Unlike other of Joplin’s works, notably ‘The Entertainer’, which initially fell out of fashion due to changing tastes, the work continued to be a success down the years. It was, for example recorded multiple times in each of the three decades following its initial release, featured in the 1930 gangster movie ‘The Public Enemy’ and consistently remained the most common work found on 78rpm records.

In 1970 U.S. pianist Joshua Rifkin released a recording of Scott Joplin piano rags, with Maple Leaf Rag headlining the programme. The album eventually sold over a million copies. The album was nominated for Grammy Awards and did much to revive Joplin as one of the most significant U.S. composers.
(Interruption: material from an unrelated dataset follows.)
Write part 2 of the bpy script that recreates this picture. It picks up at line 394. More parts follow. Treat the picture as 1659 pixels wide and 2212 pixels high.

Cover of Joshua Rifkin’s 1970 ‘Scott Joplin Piano Rags’ album

Joplin’s enduring significance


That significance may be considered two-fold. On the one hand his brilliant ragtime works as exemplified by Maple Leaf Rag (but also many others, such as The Entertainer, Rose Leaf Rag , The Easy Winners etc.) speak for themselves, their enduring popularity evidence of their quality and of the composer’s genius.

On the other hand, the rag stye, which Scott Joplin did so much to cultivate, and his own status as a composer of African heritage meant that he paved the way or the many composers that followed him in the field of jazz. He was also the first African-American composers to break into the wider classical scene, writing not just ragtime pieces but also a ballet and two operas. In recognition of this, in 1976 the composer was posthumously awarded a Pulitzer Prize for his 1911 opera Treemonisha, which had had to wait 56 years after his death for its first performance.